El rock como una literatura estruendosa, como una literatura que se lee estridente y que guarda en sus letras los ecos de la poesía del Siglo de Oro español, de la filosofía de la Ilustración en Alemania o de la antigua Grecia. El rock and roll que surgió de la población africana, de la población que fue esclava y que aun con su condición exportó una cultura que les aportó a la tradición oral y a la memoria mitos, costumbres y todo tipo de historias sobre la opresión, sobre el dolor, sobre los amores que no dejaban de aparecer entre la exclusión y el rechazo a una población que resistía en el silencio de una sonrisa atiborrada de anhelos.

Desde la tragedia, la poesía, la distopía, la destrucción de las utopías y la degradación paulatina de la condición humana como uno de los temas que se perciben como infinitos en la literatura se trasladaron, adaptaron y reinventaron desde un principio en la música, y más aún en el rock, un género que surgió como contracultural, como canal de denuncia, como micrófono de indignación, rebeldía e innovación.
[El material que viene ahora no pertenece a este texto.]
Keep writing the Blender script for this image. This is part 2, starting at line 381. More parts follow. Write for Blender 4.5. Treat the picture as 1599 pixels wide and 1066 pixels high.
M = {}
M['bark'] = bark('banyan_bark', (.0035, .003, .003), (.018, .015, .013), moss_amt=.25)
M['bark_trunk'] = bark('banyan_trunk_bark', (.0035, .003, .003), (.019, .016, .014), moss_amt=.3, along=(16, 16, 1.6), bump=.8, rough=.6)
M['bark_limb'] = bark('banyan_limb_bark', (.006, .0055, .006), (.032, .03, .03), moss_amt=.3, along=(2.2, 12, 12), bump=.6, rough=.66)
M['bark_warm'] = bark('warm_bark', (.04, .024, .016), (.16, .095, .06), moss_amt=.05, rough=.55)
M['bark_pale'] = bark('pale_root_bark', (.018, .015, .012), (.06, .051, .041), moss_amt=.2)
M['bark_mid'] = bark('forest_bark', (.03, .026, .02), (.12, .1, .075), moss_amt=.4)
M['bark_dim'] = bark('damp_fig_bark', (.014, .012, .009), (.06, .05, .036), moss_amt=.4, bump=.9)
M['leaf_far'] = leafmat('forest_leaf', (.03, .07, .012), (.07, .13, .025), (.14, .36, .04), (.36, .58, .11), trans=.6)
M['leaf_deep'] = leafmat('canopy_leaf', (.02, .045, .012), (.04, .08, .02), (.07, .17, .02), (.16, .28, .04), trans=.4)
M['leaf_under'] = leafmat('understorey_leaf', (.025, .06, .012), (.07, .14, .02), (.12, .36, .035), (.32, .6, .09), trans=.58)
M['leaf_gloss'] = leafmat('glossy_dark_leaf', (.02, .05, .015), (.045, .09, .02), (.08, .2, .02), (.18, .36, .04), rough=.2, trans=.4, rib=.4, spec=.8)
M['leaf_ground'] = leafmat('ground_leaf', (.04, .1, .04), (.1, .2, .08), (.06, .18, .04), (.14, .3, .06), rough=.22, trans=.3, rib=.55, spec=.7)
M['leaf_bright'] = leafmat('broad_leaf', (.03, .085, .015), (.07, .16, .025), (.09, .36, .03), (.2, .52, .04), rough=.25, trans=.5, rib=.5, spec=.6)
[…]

Sus guitarras, sus bajos, sus platillos, saxofones, violines y demás instrumentos de cuerda, de viento o de percusión fueron el complemento de quienes con voluntad y mayoría de edad apretujaron en sus manos las injusticias de dictaduras, de tradiciones que por tradiciones no eran correctas y que por incorrectas excluyeron a minorías que se excluyeron por creer que era esa la única alternativa.